I'm not really depressed about it, I just marvel at the human mind and how we process things. You hear people say that when a person looses weight, they need to learn to see themselves as they are, not as they were. I never thought that that would be a problem for me. Actually I still don't. I guess for me, it's more a realization that I don't like the body I currently own. And that was never a major problem before. My body was just that, the body I had. No it wasn't great but it wasn't changing, so accept and make the best of it. But now? Now I know it's going to keep changing. I am working so hard at this. Every time I need to put food into my body, it is effort and a whole lot of decisions. This isn't just miraculously happening on it's own. So I guess with all this effort and work, I expect more... evidence.

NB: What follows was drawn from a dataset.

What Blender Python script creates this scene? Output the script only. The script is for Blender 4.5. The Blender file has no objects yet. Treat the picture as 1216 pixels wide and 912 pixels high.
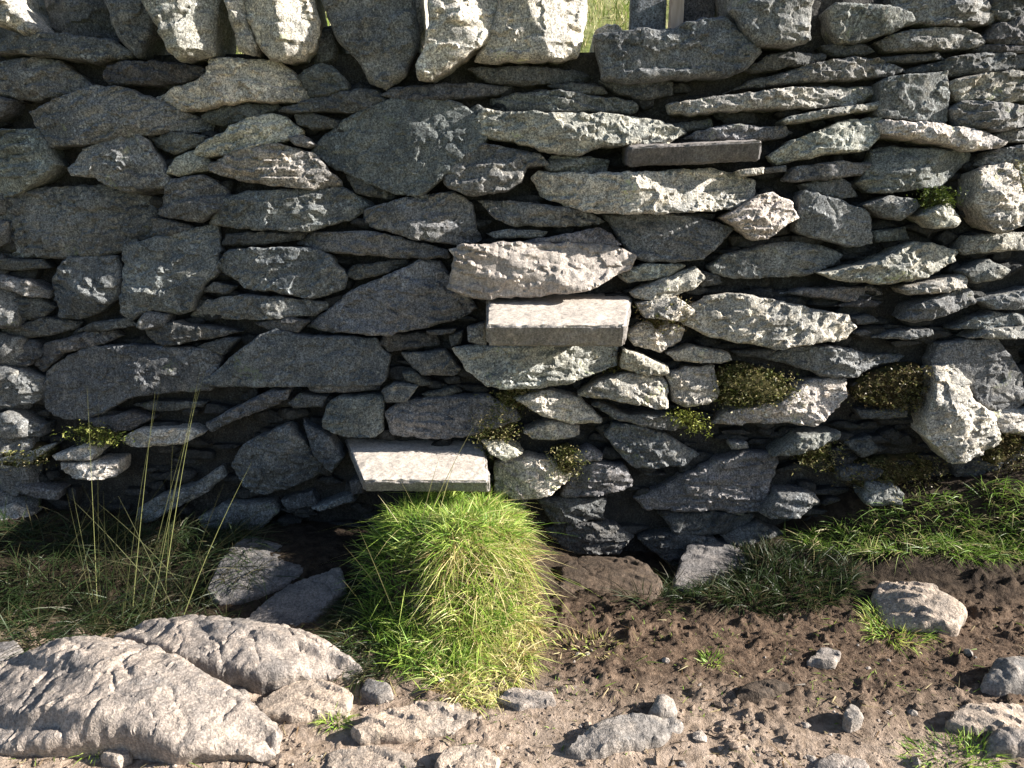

I noticed this week that my winter coat now actually is loose on me (YAY!). But I still don't actually look good in it (BOO). Like I say, it is quite a dichotomy.

So last time I gave a number I was at a 40 lb loss. I still don't know where I am at now. The scale varies so much from weigh in to weigh in that I literally have to wait a full month to really see my weight loss reflected on the scale. I am hoping to hit Puerto Plata and minus 50 pounds. We will see.

Lastly, I was at a birthday party this weekend for a friends daughter and of course other of her friends were there. People I have gotten to know over the years through this common friend. One of these ladies was saying how she was following my weight loss journey and read my blog all the time. I was totally stunned by this. I was amazed. I mean, yeah my close friends and family read it; they have to so that when I say did you see my blog, they can actually talk about it with me. I know that some of my extended family is following (love you all!) because they love and support me. But I never realized how far spread this could actually become. I mean I have 10 followers according to the blog. I think that is awesome! Keep reading! I find it absolutely incredible how interested people are in weight loss. Who would have thought it. Everybody lives their own struggle in the end. Nobody really gets to go about living (and more importantly eating) without having to weigh the pros and cons of every bite.

Huh. I've said it before, but I guess I realize it just a bit more everyday. This really is for life. This is just the beginning of a lifetime journey.